Category: Grade 4
Showing 4 topics.
4-ESS2-2: Patterns of Earth’s Features – Analyzing Maps to Understand Tectonic and Geological Patterns
Students analyze and interpret data from maps to describe patterns of Earth's features, including topographic maps of land and ocean floor, and maps of mountains, continental boundaries, volcanoes, and earthquakes. By identifying the striking spatial correlations among these features, students begin to develop the foundational understanding of plate tectonics that will be fully developed in middle school: that Earth's surface is broken into large moving plates whose boundaries are the sites of most of the planet's geological activity.
4-ESS3-2: Reducing the Impact of Natural Earth Processes – Generating and Comparing Engineering Solutions
Students generate and compare multiple solutions to reduce the impacts of natural Earth processes on humans. Moving beyond weather-related hazards studied in Grade 3, fourth graders now apply engineering design thinking to the full range of natural geological and hydrological processes including earthquakes, floods, tsunamis, and volcanic eruptions, generating and comparing solutions based on evidence and scientific understanding of how each hazard operates.
4-ESS1-1: Rock Formations and Fossils – Reading Earth’s History in Layers of Stone
Students identify evidence from patterns in rock formations and fossils in rock layers to support an explanation for changes in a landscape over time.
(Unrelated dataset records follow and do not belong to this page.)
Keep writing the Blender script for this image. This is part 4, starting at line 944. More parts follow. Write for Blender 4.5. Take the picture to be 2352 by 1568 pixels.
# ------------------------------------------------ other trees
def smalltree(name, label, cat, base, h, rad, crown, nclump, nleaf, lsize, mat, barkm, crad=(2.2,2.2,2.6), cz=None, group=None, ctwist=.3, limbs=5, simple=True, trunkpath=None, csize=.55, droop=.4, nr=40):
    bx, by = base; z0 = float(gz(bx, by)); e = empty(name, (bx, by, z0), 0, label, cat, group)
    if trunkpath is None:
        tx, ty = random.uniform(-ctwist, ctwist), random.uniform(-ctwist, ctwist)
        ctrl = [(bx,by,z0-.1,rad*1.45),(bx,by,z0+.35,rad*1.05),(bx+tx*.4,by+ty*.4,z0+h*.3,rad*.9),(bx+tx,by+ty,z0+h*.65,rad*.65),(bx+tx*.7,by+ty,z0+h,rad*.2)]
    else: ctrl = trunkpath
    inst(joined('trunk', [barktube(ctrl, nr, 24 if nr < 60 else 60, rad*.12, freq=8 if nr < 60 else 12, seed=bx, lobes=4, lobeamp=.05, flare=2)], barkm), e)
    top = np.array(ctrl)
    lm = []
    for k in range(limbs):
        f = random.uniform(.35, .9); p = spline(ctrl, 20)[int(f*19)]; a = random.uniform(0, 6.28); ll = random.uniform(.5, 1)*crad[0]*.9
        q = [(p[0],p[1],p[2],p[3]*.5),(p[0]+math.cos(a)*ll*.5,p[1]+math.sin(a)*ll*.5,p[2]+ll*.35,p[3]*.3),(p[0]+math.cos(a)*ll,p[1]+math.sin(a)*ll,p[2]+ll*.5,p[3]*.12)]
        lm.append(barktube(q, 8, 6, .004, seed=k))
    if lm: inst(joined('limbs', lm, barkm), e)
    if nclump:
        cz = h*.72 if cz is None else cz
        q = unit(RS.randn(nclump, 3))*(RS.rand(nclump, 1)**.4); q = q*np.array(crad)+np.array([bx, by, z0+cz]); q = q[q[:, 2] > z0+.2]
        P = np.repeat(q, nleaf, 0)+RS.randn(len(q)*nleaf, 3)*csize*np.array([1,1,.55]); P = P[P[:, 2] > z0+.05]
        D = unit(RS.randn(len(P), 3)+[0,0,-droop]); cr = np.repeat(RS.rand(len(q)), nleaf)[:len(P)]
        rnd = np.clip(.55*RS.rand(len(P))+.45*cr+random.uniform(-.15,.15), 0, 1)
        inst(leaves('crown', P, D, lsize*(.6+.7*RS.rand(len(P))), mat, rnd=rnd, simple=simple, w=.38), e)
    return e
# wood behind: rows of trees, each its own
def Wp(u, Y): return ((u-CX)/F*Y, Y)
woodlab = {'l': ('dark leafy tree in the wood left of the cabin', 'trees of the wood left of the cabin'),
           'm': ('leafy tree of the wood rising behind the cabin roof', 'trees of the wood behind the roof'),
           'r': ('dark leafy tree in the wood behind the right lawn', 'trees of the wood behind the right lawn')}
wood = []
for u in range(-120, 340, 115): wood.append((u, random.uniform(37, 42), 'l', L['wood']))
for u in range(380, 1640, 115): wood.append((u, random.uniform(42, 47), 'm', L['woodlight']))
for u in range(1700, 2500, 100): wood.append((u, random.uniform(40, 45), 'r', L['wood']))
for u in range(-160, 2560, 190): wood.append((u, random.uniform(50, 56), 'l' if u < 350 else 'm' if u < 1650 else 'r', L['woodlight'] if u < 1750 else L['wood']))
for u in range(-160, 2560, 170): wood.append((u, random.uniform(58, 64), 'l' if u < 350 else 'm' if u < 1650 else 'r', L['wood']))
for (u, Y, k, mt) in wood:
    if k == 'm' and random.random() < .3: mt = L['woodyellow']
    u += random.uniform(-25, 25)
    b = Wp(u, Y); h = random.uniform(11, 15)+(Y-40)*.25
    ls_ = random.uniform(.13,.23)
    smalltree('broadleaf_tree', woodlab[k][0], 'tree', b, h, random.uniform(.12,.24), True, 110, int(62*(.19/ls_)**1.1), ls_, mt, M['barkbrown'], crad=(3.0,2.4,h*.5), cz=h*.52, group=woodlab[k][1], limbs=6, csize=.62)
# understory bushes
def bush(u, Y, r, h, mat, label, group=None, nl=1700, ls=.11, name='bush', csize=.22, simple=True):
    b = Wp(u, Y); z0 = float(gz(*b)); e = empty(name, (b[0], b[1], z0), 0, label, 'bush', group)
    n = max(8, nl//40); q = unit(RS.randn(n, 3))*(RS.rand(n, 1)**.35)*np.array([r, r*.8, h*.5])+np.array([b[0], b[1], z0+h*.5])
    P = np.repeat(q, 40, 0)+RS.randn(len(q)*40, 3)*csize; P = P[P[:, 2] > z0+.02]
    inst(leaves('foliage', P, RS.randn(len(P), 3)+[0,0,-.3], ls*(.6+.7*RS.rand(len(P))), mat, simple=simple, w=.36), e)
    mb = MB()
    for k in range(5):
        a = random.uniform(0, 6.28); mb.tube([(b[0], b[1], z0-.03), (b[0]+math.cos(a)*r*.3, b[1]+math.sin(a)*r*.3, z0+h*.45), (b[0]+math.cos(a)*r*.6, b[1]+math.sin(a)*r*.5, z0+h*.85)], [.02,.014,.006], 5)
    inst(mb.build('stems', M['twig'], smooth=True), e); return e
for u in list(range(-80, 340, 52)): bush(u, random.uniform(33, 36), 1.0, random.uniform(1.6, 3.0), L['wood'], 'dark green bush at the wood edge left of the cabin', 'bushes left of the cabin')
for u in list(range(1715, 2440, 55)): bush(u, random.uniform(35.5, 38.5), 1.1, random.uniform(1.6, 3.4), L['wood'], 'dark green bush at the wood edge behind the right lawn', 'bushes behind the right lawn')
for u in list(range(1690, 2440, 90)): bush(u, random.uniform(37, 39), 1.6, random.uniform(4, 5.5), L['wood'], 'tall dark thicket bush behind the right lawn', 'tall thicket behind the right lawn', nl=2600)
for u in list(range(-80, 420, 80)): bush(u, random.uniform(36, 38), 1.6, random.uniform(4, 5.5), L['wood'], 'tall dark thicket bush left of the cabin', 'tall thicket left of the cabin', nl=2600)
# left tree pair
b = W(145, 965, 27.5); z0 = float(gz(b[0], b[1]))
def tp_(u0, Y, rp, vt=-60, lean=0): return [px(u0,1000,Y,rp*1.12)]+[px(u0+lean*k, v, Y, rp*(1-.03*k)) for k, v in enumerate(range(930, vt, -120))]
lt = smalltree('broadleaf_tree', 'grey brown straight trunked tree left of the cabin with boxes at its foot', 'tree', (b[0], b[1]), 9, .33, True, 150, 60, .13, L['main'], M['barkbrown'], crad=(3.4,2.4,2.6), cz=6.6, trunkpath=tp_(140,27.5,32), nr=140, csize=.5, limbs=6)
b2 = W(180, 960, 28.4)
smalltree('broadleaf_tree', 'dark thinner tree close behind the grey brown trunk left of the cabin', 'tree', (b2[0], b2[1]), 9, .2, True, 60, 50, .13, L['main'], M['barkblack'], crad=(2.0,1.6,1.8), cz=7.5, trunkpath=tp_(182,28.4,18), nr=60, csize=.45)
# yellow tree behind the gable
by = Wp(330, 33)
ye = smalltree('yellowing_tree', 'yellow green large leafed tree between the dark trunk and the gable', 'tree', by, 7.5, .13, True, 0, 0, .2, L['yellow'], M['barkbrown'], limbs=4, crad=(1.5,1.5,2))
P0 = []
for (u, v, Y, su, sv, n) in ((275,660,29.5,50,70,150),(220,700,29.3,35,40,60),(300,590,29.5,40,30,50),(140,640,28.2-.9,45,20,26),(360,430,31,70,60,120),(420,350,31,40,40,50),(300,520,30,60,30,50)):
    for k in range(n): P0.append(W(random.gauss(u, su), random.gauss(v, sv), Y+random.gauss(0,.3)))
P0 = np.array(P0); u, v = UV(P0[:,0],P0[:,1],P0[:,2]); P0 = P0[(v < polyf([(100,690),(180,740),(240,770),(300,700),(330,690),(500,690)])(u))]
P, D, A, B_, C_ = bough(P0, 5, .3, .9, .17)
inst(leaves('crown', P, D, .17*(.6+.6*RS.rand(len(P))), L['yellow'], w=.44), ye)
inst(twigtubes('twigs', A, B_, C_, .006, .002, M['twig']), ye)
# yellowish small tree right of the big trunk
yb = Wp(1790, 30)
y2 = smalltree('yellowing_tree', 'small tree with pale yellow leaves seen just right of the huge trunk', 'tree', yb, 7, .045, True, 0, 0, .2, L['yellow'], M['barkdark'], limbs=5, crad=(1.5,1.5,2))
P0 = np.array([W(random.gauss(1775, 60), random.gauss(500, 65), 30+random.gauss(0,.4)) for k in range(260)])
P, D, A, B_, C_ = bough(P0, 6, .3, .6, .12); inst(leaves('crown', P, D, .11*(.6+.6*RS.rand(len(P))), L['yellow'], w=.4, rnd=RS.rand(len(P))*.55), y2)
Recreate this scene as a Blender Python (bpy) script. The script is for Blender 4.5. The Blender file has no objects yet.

Rock strata and the fossils preserved within them are Earth's own archive of its history, and fourth graders learn to read that archive as geologists do: by recognizing that layer sequences record time, that the organisms preserved in each layer tell us about the conditions that existed when those sediments were deposited, and that changes in the fossil record from layer to layer reveal how environments have changed across millions of years.
4-ESS2-1: Weathering and Erosion – Observing and Measuring How Water, Ice, Wind, and Plants Shape the Land
Students make observations and measurements to provide evidence of the effects of weathering or the rate of erosion by water, ice, wind, or vegetation. This investigation-centered standard moves fourth graders beyond simply knowing that weathering and erosion occur to actually measuring the variables that control how fast they happen, developing quantitative experimental thinking alongside a deeper understanding of the processes that continuously reshape Earth's surface.